Il santuario, databile nel VI sec. a.C., appartiene al gruppo dei templi occidentali ed era costituito da un recinto quadrangolare delimitato a sud e a nord da portici. All'interno dello spazio sacro erano due altari e un tempietto prostilo distilo con pronao e naos costruito su uno stilobate di due gradini. All'interno del recinto sono stati trovati resti di sacrifici: si tratta perlopiù di ossa calcinate di capre, montoni, maiali e galline. È evidente l'affinità tra questi ritrovamenti archeologici e i sacrifici descritti nella lamina plumbea. Altra considerazione che m'induce a sostenere il fatto che la lamina provenga da questo santuario è il connotato funerario dato a Zeus. È noto che a Selinunte la divinità in questione aveva duplice valenza e come divinità olimpica e come divinità infera; quest'ultimo aspetto si legava probabilmente a un culto di matrice indigena preesistente nella zona e assunto successivamente dai selinuntini. I coloni disposero due distinte aree sacre nella città e, rispettivamente, i culti olimpici trovarono posto sull'acropoli e sulla collina orientale, mentre i culti legati all'oltretomba si collocarono sulla collina occidentale vicino a una delle necropoli della città (quella di Manicalunga).

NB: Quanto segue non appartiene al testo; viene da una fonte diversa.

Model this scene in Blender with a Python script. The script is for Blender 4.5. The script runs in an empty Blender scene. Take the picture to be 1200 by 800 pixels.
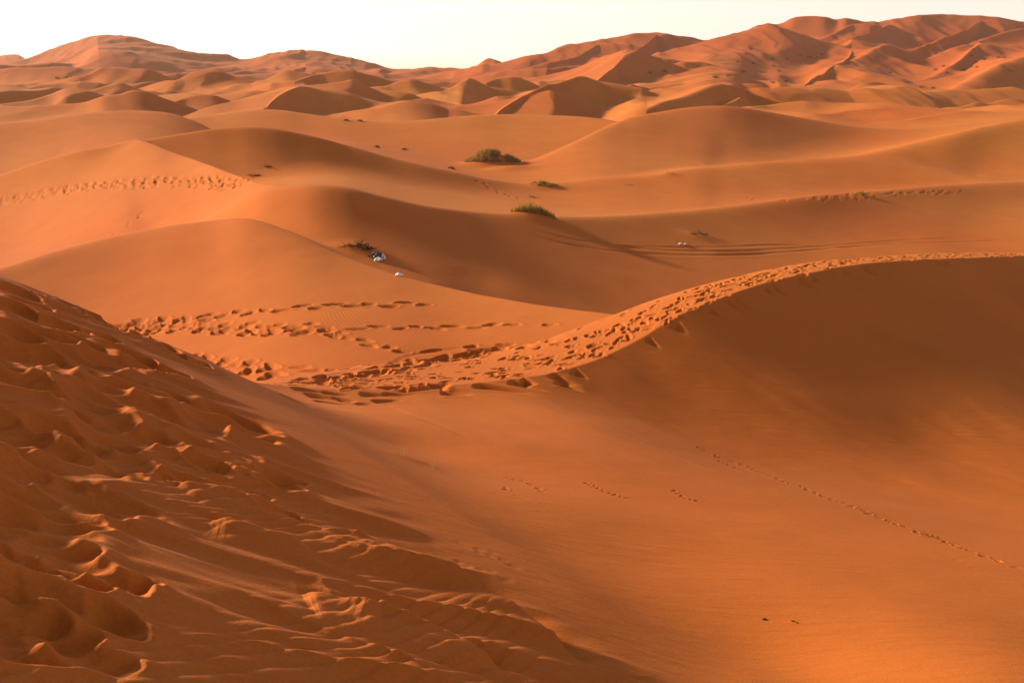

Nella lamina plumbea Zeus Meilichios è associato al termine Muskos che viene interpretato generalmente come antroponimo; tuttavia l'etimologia di questa parola è un diminutivo di “Mus” che significa topo; è noto che secondo la tradizione greca i topi dimorassero sottoterra e quindi il vocabolo potrebbe essere stato usato nella lamina come un sostantivo che connotava ulteriormente la valenza funeraria di Zeus.
L'ultima considerazione riguarda la datazione della lamina; essa è riferibile al V sec. a.C. In quel periodo la città di Selinunte, successivamente alla disfatta punica nella battaglia di Imera 480 a.C., dovette accrescere il peso politico del partito popolare contro l'oligarchia terriera e mercantile. Il nuovo assetto politico della città non escluse la nascita di scontri civili forse gli stessi a cui fa riferimento la lamina.